In late 2005, then-Superintendent Edward Lyman told trustees that PBK would provide some up-front work for free if it was promised projects from the coming 2006 bond issue. The next year, Lyman and Rodriguez signed contracts with PBK to design at least six new buildings.

"No evidence appears in the record that the board formally delegated authority to Dr. Lyman and/or Mr. Rodriguez to enter into these contracts," the report states. Some trustees later questioned giving so much work to one firm, but others said the architects had been promised work for helping the district pass the 2006 bond issue, according to the report.

Rodriguez disputed the accuracy of the report and said the two-step procurement process was followed.

"The negotiations didn't start until after the board selected the firm," he said. "And I can tell you that because I'm the one who conducted the negotiations."

Joel Hernandez, PBK's partner in charge of San Antonio operations, did not return calls for comment.

Not learning from mistakes

McMurry, of the general contractors group, said he does not think Judson's missteps are widespread.

"For the most part I think the school districts in Bexar County are very good about procurement," he said. "There are cases where the school district and the contractor and the architect are not working together very well, and in those cases the mistakes do not favor the taxpayer."

It appears the Judson district may not be learning from its mistakes.

This is the second time this decade that Judson paid a law firm to investigate a district land deal.

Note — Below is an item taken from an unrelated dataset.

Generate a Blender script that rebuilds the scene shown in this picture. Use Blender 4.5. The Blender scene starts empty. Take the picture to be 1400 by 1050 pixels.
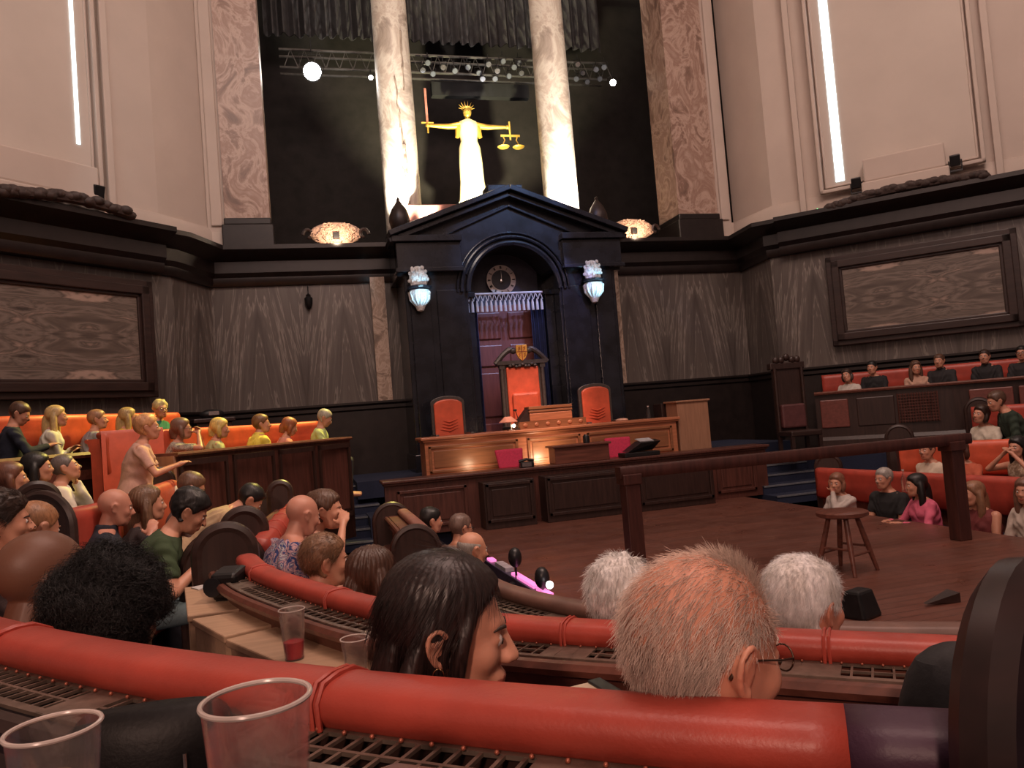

In 2000, the controversy involved a $1.5 million land deal. Then-Superintendent Galen Elolf ordered the acquisition before a board vote, according to Express-News articles at the time. A different law firm hired by the trustees looked into it and determined the purchase was legal but "irregular," and, like the Feldman Rogers report that would come later, recommended explicit board approval of land acquisitions.

Yet in late 2006, Rodriguez bought two tracts of land for the district's new Converse Elementary School although no records show trustees delegated that authority to him, according to the Feldman Rogers report.

Pfeiffer suggested that the district could have maintained some credibility with taxpayers but avoided publishing a blueprint for potential litigants had it produced the report in two sections: immediately releasing the firm's findings of fact to the public and keeping privileged a separate report with legal recommendations.

Lopez and Pfeiffer agree that the district would benefit from greater openness.

"I think they need to go through some extensive training; some of that is already taking place. I think they need to use better planning. I think they need to use better delegation of authority," Pfeiffer said. "But first and foremost, being open and honest with the public regardless of the quality of the news."